Use the AD-SRAS-LRAS diagram to support your discussion. [5]
b) Suppose Namibia is a small, open economy, and some foreign countries begin to subsidize
investment by instituting an investment tax credit.
[10]
(i) What happens to the world investment demand as a function of the world interest
rate?
(ii) What happens to the world interest rate?
(iii) What happens to investment in Namibia?
(iv) What happens to Namibia's trade balance?

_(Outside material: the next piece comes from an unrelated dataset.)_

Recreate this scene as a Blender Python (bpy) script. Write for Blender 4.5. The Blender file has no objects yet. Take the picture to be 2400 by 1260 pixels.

(v) What happens to the nominal and real exchange rates in Namibia?
QUESTION 4 [25 marks]
(a) Discuss why it is easier for the Central Bank to deal with demand than supply shocks.
[10]
(b) The Open Economy in the Short Run: the Mundell-Fleming Model. Answer the following
sub-questions:
(i) Draw a graph describing a small open economy with a fixed exchange rate. In your
graph, show the fixed exchange rate, the IS* curve, and the equilibrium income, and
label both axes correctly (do not draw the LM* curve at this point).
[5]
(ii) Suppose in this economy with a fixed exchange rate, the central bank sets the money
supply at greater than the money demand. Add an LM* curve to your graph that reflects
this monetary policy. Discuss the process through which the money market returns to
equilibrium.
[5]
(iii) Draw another graph describing a small open economy with floating exchange rate. In
your graph, show the IS* curve, the LM* curve, the equilibrium exchange rate and
income, and label both axes correctly.